Enhancement of squeezing in the Rabi model with parametric nonlinearity

TL;DR

This paper investigates how adding a parametric nonlinear term to the Rabi model can significantly enhance the squeezing effect in a qubit-oscillator system, using analytical and numerical methods.

Contribution

It introduces a generalized rotating wave approximation for the Rabi model with parametric nonlinearity and demonstrates enhanced squeezing effects.

Findings

Enhanced squeezing in the Rabi model with parametric nonlinearity.

Analytical approximation matches numerical spectrum across coupling regimes.
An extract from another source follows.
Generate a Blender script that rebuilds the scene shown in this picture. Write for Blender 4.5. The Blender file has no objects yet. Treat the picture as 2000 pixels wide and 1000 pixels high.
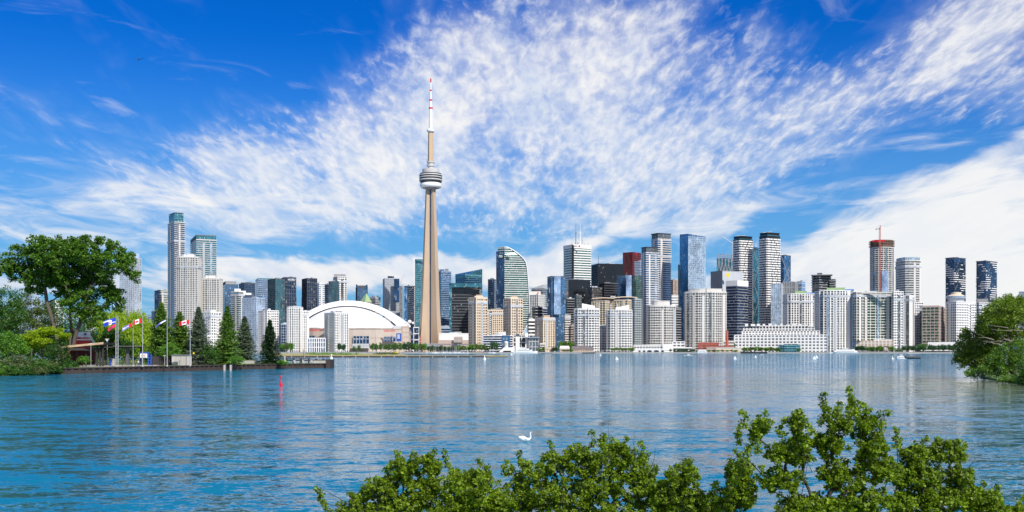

Dynamical evolution shows increased quadrature variance reduction.

Abstract

The squeezing effect arises in the interacting qubit-oscillator system is studied with the presence of a parametric oscillator in the Rabi model. Based on the generalized rotating wave approximation which works well in the wide range of coupling strength as well as detuning, the analytically derived approximate energy spectrum is compared with the numerically determined spectrum of the Hamiltonian. For the initial state of the bipartite system, the dynamical evolution of the reduced density matrix corresponding to the oscillator is obtained by partial tracing over the qubit degree of freedom. The oscillator's reduced density matrix yields the nonnegative phase space quasi probability distribution known as Husimi $Q$-function which is utilized to compute the quadrature variance. It is shown that the squeezing produced in the Rabi model can be enhanced substantially in the presence of a parametric nonlinear term.